The Singapore International Arbitration Centre (SIAC) has rejected the emergency arbitration petition filed by Sony Group against Zee Entertainment Enterprises over their failed merger, citing lack of jurisdiction. The petition was filed after Sony terminated the merger agreement that would have created a $10 billion entertainment giant in India.
Background of the merger
Sony Pictures Networks India had announced its intention to merge with Zee Entertainment in September 2023, in a deal that would have given Sony a 52.93% stake in the combined entity and Zee shareholders a 47.07% stake.

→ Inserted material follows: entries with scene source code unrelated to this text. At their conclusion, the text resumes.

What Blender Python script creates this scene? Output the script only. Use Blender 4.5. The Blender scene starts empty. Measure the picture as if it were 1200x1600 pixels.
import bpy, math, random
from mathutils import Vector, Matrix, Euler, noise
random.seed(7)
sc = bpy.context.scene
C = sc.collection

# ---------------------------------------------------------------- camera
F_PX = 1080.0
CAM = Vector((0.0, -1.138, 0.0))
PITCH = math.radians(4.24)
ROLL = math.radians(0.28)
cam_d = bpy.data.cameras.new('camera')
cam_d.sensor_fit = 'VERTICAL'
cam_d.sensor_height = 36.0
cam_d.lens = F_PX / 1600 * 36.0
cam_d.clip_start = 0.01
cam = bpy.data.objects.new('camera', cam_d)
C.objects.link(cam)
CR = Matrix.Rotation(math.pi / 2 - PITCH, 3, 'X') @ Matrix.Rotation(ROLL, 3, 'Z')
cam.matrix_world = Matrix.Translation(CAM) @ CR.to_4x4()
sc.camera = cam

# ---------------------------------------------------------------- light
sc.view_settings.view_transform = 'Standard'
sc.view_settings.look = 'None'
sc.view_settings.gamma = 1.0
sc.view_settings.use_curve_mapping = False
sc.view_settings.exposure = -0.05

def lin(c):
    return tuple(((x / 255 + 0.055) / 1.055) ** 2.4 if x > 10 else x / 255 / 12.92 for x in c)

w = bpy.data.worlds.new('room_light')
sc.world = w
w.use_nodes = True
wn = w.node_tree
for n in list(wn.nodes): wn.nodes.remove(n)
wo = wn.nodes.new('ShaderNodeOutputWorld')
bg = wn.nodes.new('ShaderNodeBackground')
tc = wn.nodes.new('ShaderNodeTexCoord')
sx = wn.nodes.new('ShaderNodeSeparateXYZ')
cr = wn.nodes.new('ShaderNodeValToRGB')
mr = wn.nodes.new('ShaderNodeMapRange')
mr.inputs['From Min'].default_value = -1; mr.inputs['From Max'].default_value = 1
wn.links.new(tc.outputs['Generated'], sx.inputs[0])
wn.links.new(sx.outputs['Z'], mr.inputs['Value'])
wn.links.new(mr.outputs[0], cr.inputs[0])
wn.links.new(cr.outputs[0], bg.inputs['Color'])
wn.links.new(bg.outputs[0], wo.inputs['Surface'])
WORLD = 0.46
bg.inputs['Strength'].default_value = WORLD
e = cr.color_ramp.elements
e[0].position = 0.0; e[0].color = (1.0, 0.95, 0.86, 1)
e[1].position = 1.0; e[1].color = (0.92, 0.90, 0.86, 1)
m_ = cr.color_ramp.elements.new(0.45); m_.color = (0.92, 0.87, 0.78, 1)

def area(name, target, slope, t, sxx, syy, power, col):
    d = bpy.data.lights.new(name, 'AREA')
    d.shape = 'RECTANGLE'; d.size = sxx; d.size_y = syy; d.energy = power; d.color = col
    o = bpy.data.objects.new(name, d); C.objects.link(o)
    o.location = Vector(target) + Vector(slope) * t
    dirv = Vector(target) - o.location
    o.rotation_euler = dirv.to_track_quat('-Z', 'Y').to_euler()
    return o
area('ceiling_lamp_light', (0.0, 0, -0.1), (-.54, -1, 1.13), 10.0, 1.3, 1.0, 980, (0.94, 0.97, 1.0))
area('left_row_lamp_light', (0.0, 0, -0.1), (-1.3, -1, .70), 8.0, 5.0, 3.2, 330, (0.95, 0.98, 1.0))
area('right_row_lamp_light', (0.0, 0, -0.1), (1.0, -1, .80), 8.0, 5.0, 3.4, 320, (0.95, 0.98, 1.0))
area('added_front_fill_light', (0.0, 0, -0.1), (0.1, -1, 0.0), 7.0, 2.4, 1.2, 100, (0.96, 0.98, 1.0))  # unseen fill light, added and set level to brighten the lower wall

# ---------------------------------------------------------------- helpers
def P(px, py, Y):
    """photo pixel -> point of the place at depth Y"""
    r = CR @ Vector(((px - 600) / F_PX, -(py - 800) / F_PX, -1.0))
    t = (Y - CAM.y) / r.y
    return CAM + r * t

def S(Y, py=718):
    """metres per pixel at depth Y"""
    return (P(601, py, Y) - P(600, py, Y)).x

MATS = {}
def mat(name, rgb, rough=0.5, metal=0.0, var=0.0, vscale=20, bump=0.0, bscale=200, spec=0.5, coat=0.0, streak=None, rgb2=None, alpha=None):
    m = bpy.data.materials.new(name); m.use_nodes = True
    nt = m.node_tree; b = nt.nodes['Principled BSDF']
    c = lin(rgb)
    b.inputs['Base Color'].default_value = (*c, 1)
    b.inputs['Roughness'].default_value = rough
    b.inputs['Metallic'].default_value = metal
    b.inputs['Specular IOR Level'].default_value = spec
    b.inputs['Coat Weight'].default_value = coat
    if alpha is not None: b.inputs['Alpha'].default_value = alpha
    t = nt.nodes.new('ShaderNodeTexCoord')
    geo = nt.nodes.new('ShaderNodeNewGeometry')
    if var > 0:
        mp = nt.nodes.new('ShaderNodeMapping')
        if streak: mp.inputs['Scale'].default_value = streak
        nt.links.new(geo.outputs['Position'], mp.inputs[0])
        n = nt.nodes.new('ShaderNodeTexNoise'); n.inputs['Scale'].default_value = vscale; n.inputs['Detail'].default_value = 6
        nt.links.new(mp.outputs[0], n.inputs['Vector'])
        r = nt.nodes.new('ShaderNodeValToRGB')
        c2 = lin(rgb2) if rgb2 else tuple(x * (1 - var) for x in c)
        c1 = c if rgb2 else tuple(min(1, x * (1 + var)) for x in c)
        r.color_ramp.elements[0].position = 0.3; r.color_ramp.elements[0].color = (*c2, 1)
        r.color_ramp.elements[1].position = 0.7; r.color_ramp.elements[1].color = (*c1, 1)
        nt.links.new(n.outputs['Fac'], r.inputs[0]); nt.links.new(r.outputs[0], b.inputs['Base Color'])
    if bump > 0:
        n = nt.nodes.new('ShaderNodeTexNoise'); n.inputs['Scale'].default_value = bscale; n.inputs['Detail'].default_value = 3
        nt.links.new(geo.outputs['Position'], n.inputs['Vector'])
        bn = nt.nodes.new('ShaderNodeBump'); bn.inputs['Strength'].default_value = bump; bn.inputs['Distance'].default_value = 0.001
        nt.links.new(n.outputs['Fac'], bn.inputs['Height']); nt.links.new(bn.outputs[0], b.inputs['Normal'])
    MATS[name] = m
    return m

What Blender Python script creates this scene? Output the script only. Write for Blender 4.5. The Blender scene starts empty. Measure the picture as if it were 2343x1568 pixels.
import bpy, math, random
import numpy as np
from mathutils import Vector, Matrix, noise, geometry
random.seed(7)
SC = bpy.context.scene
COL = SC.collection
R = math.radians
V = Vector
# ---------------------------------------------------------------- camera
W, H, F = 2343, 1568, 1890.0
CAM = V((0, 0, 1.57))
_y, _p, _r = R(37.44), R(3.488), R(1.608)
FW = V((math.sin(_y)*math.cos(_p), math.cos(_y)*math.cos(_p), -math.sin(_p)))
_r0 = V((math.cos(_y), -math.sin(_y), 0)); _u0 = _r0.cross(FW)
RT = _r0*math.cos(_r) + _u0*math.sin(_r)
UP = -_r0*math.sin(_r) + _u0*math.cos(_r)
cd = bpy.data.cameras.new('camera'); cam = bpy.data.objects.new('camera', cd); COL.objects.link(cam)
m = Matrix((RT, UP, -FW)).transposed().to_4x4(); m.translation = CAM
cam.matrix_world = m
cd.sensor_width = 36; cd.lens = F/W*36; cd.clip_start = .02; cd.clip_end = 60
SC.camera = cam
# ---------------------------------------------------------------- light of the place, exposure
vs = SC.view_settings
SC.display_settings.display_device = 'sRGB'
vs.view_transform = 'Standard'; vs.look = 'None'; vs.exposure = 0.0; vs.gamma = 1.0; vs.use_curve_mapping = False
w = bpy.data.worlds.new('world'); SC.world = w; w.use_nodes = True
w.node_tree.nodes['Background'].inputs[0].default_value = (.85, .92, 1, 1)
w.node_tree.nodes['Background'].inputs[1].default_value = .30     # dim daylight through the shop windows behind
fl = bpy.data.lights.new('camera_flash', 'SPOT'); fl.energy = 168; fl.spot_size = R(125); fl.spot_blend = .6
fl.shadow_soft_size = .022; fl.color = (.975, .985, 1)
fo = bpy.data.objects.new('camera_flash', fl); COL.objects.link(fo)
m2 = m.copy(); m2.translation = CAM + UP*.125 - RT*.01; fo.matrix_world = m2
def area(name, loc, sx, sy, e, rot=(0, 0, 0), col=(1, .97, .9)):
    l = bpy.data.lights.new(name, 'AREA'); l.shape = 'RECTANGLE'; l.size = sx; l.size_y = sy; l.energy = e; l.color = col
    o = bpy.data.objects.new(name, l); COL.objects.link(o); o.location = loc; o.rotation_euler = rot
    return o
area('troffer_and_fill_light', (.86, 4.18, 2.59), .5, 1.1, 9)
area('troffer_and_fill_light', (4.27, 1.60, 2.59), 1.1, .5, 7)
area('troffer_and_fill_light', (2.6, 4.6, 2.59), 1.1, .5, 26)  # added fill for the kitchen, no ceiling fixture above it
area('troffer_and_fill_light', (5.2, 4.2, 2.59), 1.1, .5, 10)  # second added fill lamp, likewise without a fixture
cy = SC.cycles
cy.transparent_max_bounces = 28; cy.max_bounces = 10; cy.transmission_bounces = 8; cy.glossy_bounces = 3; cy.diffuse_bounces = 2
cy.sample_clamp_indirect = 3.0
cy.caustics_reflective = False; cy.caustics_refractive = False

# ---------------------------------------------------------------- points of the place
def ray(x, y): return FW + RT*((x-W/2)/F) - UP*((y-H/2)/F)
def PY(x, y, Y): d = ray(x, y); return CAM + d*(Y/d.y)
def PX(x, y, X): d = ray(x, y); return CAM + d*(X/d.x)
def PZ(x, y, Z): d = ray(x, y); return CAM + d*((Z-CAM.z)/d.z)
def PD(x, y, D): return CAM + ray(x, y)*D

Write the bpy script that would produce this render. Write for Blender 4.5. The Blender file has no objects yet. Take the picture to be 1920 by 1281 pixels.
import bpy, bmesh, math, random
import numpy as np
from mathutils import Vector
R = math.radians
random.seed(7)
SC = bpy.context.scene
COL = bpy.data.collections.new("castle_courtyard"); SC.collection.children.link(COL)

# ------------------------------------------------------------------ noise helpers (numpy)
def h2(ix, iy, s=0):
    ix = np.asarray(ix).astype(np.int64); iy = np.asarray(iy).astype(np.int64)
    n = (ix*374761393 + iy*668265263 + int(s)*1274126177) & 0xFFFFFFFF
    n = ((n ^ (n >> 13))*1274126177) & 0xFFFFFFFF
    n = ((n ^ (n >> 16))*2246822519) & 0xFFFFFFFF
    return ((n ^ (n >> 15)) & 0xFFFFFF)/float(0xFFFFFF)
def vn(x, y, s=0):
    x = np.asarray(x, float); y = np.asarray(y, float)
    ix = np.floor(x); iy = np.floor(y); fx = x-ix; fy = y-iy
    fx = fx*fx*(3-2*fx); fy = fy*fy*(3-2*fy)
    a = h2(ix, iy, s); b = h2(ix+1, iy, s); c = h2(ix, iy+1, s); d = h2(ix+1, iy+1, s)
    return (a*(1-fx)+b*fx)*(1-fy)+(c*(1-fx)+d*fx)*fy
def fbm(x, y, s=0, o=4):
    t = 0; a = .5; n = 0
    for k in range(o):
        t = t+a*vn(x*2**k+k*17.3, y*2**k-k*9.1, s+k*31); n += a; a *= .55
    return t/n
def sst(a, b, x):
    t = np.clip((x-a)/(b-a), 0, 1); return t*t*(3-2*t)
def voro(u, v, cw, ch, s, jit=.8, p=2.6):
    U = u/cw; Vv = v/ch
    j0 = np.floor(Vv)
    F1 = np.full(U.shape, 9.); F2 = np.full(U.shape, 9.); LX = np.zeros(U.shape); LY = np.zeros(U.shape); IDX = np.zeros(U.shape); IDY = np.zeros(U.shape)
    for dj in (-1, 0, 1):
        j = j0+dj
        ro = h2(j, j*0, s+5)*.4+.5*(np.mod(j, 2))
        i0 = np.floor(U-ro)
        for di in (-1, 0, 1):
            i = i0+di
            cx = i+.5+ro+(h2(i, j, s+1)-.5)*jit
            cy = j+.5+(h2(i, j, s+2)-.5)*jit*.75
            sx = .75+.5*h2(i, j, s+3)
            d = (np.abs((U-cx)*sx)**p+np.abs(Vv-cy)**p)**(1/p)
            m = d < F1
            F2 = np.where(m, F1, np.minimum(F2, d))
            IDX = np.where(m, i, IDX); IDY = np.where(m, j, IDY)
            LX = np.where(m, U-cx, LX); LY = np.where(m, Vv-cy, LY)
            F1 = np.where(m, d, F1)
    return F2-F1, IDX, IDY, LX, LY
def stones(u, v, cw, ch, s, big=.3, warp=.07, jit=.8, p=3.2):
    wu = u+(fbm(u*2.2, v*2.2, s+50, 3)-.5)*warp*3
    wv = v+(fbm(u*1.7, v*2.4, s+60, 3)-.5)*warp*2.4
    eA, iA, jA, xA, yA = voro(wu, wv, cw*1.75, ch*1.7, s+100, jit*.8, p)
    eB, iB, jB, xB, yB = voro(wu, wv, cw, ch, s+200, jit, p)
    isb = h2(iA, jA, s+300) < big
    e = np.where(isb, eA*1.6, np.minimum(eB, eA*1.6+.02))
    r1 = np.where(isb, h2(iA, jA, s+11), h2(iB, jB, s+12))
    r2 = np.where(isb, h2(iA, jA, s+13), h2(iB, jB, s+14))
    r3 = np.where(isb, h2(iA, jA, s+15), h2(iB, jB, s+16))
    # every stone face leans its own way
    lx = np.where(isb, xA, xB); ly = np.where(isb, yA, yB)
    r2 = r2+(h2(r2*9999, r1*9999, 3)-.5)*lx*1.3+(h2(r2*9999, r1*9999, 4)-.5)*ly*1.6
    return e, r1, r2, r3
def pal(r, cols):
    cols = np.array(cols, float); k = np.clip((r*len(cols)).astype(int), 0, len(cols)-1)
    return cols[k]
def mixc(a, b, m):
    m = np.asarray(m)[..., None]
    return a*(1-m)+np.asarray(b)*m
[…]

The merger was expected to create synergies in content, distribution and advertising, and enhance the competitive position of the merged entity in the Indian media market.
Reasons for termination
However, Sony terminated the merger agreement in January 2024, alleging that Zee did not comply with several pre-conditions set in the merger agreement, such as maintaining a minimum cash balance and obtaining necessary approvals from lenders and regulators. Sony also claimed that Zee’s managing director and CEO Punit Goenka was not fit to lead the merged entity, after he was accused of fund diversion by the Securities and Exchange Board of India (SEBI). Sony sought $90 million as termination fees from Zee, which Zee denied and counterclaimed.
Legal proceedings
Zee approached the National Company Law Tribunal (NCLT) in Mumbai, seeking directions to implement the merger scheme that was approved by the NCLT in August 2023. Zee also initiated legal actions to contest Sony’s claims at the SIAC. Sony filed an emergency arbitration petition at the SIAC, seeking to restrain Zee from pursuing the NCLT case and enforcing the merger. However, the emergency arbitrator denied Sony’s plea, stating that it lacked jurisdiction to interfere with the statutory system and that the NCLT was the appropriate forum to decide on the matter.
Implications of the outcome
The rejection of Sony’s petition by the SIAC is a setback for the Japanese company, as it means that Zee can continue to seek enforcement of the merger scheme at the NCLT. The outcome also indicates that the SIAC does not have the authority to override the decisions of the Indian courts and regulators on matters related to mergers and acquisitions. The fate of the merger now depends on how the NCLT will rule on Zee’s petition and whether Sony will appeal against it.